Si on me demande quelle serait la solution à quelque chose de si complexe, je répondrais que c’est bien plus facile que ce que l’on croit. Commençons par délocaliser l’administration nationale ailleurs qu’à Paris. Donnons aux marseillais le ministère de la Santé, aux nantais le ministère de la défense, et ainsi de suite. L’état peut montrer l’exemple aux entreprises privées! Ensuite, créer un deuxième pôle d’activités comme la Défense, mais de l’autre coté de la capitale, à Pantin, Montreuil ou Fontenay-sous-Bois. Histoire d’équilibrer, de réajuster l’offre d’emploi dans la région parisienne. Ceci aura de plus pour avantage de désengorger les transports publics. Oui, c’est une utopie.
votre article m’a touchée. Je suis parisienne depuis 6 ans et avant cela je vivais dans une banlieue défavorisée du Val-de-Marne.
Chaque jour nous sommes confrontés au spectacle de la misère la plus criante,totalement impuissants. Il m’arrive de donner une pièce, de faire un don ou de participer à une collecte pour la banque alimentaire mais c’est une goutte d’eau dans l’océan.
Je me dis que je paie des impôts qui en principe devraient être redistribués.

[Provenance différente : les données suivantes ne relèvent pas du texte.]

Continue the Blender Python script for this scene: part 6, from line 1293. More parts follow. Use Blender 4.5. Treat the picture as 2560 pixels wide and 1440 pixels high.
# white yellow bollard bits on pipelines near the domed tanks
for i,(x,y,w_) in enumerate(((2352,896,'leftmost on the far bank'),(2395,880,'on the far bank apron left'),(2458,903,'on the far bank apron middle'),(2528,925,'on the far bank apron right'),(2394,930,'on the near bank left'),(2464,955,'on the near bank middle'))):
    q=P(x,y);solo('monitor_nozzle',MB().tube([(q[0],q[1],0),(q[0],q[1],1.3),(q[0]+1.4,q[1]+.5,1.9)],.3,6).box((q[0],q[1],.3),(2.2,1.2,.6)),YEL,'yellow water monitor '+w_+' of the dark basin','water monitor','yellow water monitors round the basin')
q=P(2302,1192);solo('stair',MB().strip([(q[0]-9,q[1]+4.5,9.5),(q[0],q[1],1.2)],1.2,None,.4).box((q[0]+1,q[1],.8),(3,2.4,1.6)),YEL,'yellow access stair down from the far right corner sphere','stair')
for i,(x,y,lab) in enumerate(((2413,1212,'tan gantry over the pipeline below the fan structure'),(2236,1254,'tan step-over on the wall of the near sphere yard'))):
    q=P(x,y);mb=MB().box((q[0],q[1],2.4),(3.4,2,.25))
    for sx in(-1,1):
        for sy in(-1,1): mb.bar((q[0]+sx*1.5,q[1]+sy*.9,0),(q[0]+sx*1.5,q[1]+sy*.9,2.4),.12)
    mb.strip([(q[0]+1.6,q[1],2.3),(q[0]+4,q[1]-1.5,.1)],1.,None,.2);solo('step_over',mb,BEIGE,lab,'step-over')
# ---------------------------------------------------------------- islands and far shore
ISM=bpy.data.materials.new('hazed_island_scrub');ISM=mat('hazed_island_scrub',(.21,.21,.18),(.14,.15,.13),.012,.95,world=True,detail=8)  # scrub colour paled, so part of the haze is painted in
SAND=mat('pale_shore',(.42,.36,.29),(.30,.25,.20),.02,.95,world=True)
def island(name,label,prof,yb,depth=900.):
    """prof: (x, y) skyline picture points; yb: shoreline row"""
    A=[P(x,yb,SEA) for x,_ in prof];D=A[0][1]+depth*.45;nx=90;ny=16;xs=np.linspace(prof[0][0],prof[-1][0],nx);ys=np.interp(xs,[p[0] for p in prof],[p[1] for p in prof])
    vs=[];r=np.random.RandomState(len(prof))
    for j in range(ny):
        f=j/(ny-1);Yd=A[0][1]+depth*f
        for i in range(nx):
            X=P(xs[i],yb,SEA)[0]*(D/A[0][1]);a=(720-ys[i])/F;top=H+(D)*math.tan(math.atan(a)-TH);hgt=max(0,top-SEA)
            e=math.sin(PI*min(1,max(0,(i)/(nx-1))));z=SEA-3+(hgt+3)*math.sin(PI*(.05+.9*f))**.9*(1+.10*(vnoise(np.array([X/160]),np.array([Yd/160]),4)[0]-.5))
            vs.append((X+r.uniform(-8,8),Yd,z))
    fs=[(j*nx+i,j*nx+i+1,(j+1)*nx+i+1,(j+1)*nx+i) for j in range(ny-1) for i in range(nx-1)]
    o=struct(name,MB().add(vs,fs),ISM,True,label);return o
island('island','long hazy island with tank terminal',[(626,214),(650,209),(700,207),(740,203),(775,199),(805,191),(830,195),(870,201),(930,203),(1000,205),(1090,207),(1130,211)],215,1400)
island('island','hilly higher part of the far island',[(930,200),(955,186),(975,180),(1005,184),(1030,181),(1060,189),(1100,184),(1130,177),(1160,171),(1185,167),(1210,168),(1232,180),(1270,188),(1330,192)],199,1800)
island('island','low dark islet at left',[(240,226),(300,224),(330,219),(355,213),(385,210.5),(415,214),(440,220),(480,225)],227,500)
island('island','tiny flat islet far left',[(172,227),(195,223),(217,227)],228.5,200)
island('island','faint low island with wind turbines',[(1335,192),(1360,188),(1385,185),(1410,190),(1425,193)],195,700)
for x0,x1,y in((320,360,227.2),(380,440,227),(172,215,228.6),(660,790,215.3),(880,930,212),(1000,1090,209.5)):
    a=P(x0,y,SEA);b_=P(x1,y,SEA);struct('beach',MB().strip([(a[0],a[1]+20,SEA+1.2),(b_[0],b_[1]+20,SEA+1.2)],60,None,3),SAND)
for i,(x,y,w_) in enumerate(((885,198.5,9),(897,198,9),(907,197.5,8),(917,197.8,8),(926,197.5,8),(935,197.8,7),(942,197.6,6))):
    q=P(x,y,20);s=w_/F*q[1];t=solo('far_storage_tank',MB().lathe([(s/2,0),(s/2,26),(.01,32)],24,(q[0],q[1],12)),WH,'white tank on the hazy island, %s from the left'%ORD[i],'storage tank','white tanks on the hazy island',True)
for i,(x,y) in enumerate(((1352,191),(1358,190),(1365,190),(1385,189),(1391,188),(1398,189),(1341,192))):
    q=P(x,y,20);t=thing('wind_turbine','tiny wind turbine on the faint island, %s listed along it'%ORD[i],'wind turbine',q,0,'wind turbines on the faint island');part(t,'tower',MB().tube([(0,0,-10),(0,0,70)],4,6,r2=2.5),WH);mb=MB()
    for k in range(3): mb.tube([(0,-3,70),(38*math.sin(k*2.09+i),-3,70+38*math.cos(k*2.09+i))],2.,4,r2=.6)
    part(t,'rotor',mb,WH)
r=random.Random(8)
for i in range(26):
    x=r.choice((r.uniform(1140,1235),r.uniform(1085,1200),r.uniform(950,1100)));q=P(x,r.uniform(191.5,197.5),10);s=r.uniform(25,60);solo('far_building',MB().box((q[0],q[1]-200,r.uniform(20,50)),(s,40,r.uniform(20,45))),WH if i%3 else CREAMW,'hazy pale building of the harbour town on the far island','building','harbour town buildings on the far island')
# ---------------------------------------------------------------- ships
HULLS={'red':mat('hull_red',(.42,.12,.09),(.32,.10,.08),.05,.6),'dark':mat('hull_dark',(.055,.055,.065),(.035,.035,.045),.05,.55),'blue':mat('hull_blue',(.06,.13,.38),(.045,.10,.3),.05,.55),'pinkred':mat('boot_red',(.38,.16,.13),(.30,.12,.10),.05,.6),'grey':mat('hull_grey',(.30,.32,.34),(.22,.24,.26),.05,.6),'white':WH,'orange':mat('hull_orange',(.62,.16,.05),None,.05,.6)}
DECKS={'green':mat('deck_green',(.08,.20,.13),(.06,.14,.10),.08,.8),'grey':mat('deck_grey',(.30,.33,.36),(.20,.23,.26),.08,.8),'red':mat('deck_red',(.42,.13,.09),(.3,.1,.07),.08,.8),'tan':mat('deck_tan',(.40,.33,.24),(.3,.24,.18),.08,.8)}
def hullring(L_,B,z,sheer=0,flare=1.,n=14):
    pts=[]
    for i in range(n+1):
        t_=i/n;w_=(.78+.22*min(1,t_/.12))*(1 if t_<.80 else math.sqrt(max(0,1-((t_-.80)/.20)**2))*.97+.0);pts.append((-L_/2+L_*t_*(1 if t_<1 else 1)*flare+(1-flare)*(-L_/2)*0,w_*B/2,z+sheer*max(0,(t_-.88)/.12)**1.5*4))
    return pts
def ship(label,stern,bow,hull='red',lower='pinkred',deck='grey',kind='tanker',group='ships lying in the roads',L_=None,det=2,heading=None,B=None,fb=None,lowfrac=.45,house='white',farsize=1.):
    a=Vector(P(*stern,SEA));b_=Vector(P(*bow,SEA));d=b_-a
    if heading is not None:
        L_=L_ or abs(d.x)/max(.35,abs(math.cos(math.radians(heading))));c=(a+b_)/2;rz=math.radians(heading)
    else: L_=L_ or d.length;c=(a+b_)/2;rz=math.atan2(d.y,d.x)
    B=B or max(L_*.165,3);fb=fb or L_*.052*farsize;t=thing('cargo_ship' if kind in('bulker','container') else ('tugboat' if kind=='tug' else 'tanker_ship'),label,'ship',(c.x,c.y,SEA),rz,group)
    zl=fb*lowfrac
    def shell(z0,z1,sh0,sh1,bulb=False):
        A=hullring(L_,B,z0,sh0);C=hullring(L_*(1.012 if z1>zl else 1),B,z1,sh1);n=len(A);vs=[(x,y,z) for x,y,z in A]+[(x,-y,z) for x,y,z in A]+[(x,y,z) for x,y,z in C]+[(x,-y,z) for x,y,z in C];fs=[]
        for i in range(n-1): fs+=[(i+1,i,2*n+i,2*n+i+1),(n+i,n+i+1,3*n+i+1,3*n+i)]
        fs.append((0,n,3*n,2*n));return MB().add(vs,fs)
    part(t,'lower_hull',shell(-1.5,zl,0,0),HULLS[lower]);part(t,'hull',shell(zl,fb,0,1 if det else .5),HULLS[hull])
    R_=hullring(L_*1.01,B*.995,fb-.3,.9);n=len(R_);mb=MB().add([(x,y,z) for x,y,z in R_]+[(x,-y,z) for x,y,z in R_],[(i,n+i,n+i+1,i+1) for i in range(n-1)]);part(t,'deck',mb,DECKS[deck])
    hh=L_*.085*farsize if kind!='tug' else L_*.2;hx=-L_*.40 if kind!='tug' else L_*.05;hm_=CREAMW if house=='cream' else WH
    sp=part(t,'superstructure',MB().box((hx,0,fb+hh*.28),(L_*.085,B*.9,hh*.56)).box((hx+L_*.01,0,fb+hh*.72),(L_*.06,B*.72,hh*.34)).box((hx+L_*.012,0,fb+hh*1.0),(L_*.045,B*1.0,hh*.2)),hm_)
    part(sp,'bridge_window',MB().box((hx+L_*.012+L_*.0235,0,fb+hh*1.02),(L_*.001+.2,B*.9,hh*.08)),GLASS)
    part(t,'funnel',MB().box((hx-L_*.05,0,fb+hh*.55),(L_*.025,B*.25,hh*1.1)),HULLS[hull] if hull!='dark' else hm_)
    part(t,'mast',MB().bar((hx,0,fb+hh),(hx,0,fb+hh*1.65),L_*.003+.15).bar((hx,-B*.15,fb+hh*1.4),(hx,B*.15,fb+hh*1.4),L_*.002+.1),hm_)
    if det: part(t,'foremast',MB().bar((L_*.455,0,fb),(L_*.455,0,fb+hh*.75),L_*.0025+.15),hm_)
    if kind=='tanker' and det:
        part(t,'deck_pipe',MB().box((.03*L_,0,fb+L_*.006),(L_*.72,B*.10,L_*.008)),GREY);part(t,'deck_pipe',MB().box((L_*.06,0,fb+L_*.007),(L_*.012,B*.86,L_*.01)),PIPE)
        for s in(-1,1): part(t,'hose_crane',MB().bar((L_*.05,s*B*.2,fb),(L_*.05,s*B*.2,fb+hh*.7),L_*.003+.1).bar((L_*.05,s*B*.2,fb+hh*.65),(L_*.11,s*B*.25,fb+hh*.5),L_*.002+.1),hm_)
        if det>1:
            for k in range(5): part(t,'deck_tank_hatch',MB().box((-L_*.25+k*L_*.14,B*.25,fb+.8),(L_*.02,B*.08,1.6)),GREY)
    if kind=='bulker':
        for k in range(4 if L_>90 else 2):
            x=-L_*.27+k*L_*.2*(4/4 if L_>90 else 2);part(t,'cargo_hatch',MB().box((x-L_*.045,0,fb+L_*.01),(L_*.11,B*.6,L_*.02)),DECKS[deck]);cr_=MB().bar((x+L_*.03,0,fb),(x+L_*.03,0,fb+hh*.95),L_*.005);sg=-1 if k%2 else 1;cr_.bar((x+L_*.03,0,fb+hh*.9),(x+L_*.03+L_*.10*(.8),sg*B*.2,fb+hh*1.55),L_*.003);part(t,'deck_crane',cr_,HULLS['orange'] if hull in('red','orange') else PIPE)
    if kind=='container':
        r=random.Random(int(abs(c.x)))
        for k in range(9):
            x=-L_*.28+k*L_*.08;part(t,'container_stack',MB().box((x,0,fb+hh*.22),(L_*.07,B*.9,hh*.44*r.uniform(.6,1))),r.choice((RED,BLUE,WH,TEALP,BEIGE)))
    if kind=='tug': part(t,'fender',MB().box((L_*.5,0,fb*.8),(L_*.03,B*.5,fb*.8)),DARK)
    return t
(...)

C’est sans doute un problème politique d’envergure qui dépasse le simple citoyen, quoique c’est justement au simple citoyen de faire pression sur les politiques.

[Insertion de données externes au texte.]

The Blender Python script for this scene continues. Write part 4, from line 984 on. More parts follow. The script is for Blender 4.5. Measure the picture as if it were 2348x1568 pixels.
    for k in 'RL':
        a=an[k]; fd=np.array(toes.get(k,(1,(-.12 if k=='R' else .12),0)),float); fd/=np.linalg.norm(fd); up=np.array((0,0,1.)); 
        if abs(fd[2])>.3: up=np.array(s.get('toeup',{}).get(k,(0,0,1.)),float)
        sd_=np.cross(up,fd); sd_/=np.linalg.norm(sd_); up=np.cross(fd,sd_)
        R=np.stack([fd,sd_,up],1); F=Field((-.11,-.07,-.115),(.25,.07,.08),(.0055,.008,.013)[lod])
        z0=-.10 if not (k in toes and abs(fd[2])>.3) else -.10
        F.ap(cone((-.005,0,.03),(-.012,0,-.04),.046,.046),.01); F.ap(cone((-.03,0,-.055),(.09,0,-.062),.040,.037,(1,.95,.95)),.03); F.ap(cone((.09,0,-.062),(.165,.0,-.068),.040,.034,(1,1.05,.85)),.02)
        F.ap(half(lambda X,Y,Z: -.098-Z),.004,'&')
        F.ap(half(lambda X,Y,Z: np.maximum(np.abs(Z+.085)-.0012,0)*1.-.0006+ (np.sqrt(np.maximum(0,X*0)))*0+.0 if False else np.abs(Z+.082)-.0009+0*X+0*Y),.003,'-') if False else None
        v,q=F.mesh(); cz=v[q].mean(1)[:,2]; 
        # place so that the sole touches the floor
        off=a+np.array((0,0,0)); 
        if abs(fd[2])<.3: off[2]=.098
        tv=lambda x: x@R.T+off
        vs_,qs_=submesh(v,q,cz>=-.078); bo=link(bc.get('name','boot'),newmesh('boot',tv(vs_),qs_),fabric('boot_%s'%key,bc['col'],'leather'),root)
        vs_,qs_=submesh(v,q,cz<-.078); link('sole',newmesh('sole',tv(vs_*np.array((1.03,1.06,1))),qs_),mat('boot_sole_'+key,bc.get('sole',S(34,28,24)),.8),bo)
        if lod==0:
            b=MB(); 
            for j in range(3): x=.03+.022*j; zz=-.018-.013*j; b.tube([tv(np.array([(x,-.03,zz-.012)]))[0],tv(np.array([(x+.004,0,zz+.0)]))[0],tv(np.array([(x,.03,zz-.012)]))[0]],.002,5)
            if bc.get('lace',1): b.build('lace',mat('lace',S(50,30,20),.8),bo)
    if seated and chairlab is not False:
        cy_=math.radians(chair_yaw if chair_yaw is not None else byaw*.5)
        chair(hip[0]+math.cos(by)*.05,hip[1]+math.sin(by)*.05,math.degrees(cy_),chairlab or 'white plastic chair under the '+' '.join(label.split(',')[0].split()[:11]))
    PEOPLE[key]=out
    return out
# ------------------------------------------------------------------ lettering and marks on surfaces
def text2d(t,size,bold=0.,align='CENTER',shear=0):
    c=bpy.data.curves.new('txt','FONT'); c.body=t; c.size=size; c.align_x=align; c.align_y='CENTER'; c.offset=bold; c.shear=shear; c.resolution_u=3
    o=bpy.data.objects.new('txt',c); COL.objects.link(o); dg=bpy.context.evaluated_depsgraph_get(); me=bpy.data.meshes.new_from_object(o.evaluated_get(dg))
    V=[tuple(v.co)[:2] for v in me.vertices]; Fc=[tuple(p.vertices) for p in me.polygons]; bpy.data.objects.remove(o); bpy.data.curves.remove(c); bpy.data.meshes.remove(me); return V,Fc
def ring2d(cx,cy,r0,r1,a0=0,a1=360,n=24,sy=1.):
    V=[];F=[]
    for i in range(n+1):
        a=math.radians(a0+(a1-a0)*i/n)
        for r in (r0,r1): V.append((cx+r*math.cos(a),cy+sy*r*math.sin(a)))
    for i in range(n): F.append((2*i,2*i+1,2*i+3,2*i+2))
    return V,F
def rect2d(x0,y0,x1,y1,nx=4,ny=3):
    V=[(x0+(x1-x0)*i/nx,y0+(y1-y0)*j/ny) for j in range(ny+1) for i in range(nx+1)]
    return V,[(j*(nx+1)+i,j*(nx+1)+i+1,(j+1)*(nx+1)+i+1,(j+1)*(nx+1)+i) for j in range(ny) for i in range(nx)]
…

J’aime beaucoup votre Blog car je m’y retrouve. Vous êtes un amoureux de paris comme moi.
Bonne continuation.
Lili
Pourquoi vous parlez des personnes de droite comme ca ils sont pareils que nous . c’est facile de se dire ca . moi je suis de gauche et je trouve que vous abusez je veux juste dire un truc :
COMMUNISTES !
nous sommes tous témoins … mais que pouvons nous faire a part donner une petite pièce de temps en temps … nous sommes tous pris par le temps, et tous pris à la gorge avec tous les prix qui montent. ou vont nos impots ? eternelle question. aussi, je ne pense pas que la gauche vaille mieux que la droite meme si je suis de gauche. pour finir, c dur de voir ces pauvres gens l’hiver quand nous meme bien habillés avons très froid … se retrouver à leur place fait evidemment peur a tout le monde. si j’étais très riche (j’aurai tant aimé :-)) je foncerai pour donner une chance de se relever à un d’entre eux. certains ont juste besoin d’un coup de main !!

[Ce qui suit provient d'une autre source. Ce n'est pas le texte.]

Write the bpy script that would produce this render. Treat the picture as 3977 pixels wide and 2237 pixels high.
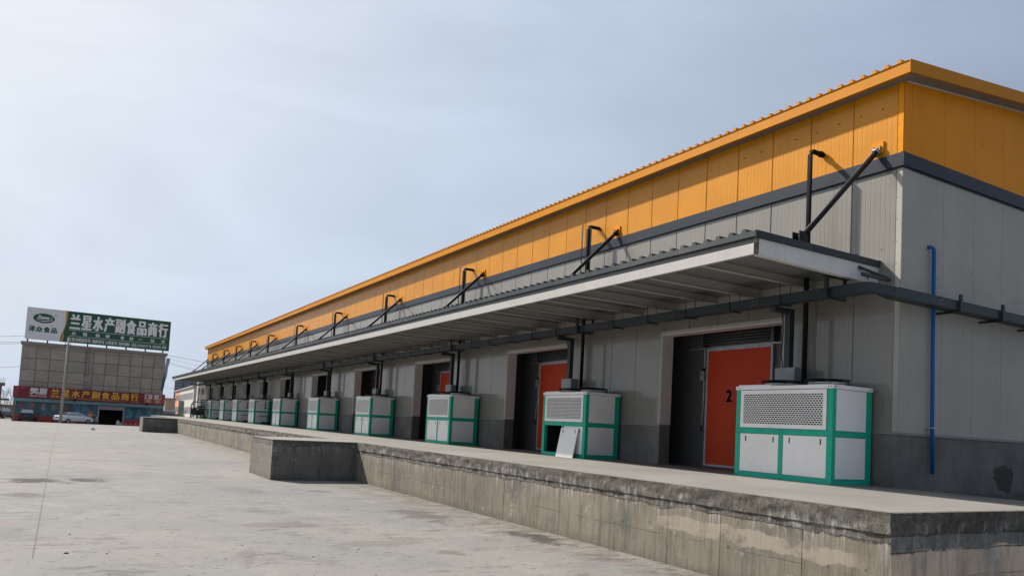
import bpy, math, random
from mathutils import Vector, Matrix, noise
random.seed(7)
R = math.radians
sc = bpy.context.scene
for o in list(bpy.data.objects): bpy.data.objects.remove(o)
COL = sc.collection

# ---------------------------------------------------------------- camera
cd = bpy.data.cameras.new('camera'); cam = bpy.data.objects.new('camera', cd); COL.objects.link(cam)
sc.camera = cam
yaw, pitch, roll = 0.5289682563849565, 0.06309497404344386, 0.05299554977183264
cyw, syw, cp, sp = math.cos(yaw), math.sin(yaw), math.cos(pitch), math.sin(pitch)
fwd = Vector((syw*cp, cyw*cp, sp)); rgt = Vector((cyw, -syw, 0)); upv = rgt.cross(fwd)
c_, s_ = math.cos(roll), math.sin(roll)
r2 = rgt*c_ + upv*s_; u2 = -rgt*s_ + upv*c_
CAM = Vector((-13.062, -8.351, 0.722))
cam.matrix_world = Matrix(((r2.x, u2.x, -fwd.x, CAM.x), (r2.y, u2.y, -fwd.y, CAM.y), (r2.z, u2.z, -fwd.z, CAM.z), (0, 0, 0, 1)))
cd.sensor_width = 36; cd.sensor_fit = 'HORIZONTAL'; cd.lens = 2939.26/3977*36; cd.shift_y = 355.43/3977
cd.clip_start = 0.1; cd.clip_end = 6000

# ---------------------------------------------------------------- world, sun, exposure
SUN = Vector((-0.5, 0.99, 1.0)).normalized()         # towards the sun
el = math.asin(SUN.z); az = math.atan2(SUN.x, SUN.y)
w = bpy.data.worlds.new('World'); sc.world = w; w.use_nodes = True
nt = w.node_tree; nt.nodes.clear()
def wn(t, **k):
    n = nt.nodes.new(t)
    for a, b in k.items(): setattr(n, a, b)
    return n
sky = wn('ShaderNodeTexSky', sky_type='NISHITA', sun_disc=False)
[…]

On parle de discours de droite mais alors que fait le maire de Paris qui lui est socialiste… si socialiste il est il ne devrait donc plus y avoir de misère sur les trottoirs de Paris
Je suis née, j’ai vécu des années à paris et je suis partie il y a 25ans. Je suis boulversée de revoir tous ces pauvres dans les rues, certains installés dans des cabines téléphoniques, d’autres avec bébés sur des matelas sordides….et puis autour les constructions, le luxe; je ne peux comprendre à l’heure de la science performante que nous en sommes là, incapable de donner un toit à ceux qui en ont besoin
Italo-éthiopienne, je vis à Rome où la situation est la même. C’est juste de donner des logements appropriés à tous ceux qui en ont besoin, même en en construisant des nouveaux en banlieue. Mais, à mon avis, cela ne résoudrait pas le problème car d’autres milliers de clochards viendront de tous les cotés remplacer ceux qui viennent d’être logés proprement. La pauvreté a été accélérée et aggravée par les buts de la globalisation dont les cadeaux, pas encore tous dévoilés, ne sont ni gratuits ni indolores. Si on veut – dans l’intérêt de tous – conserver et préserver l’Occident, ses villes, son histoire, peut-être faudrait-il rééquilibrer la distribution des habitants de la terre, les logeant là où ils peuvent travailler, vivre dignement et exprimer librement leur valeurs. Ce n’est pas en les accueillant par millions sur le dos des capitales et villes ‘civilisées’ du monde qu’on résout leur problème de pauvreté. Au contraire ce faisant on étouffe la civitas existante et avec le temps on en arrête ou même désintègre le tissu culturel et social, sans pouvoir intervenir même dans les cas de vandalisme car domine la justification conventionnelle selon laquelle les pauvres sont toujours innocents et ne peuvent être responsables de rien à cause de leur condition. D’une chose je suis absolument sure: ce n’est pas la pauvreté qui empêche, diminue ou efface les valeurs, par conséquent les pauvres qui agissent illégalement sont responsables au même titre que les autres, la délinquance n’ayant droit à l’extraterritorialité à aucun niveau social. Droite et Gauche ne sont que des classifications surmontées utiles uniquement à confondre la vision de la réalité et à faciliter la domination globale.
Bonjour Lili
Vous donnez une petite pièce de temps en temps comme je le fais moi mm.Mais vous pensez que cela est une goutte d eau dans la mer. Je ne suis pas de votre avis .Une petite pièce , si en plus elle est accompagnée d un sourire ou de quelques mots amicals a toute son importance contrairement a ce que vous semblez croire.Perséverez et si vous pouvez convertir votre entourage à vos pratiques altruistes ca n en sera que mieux.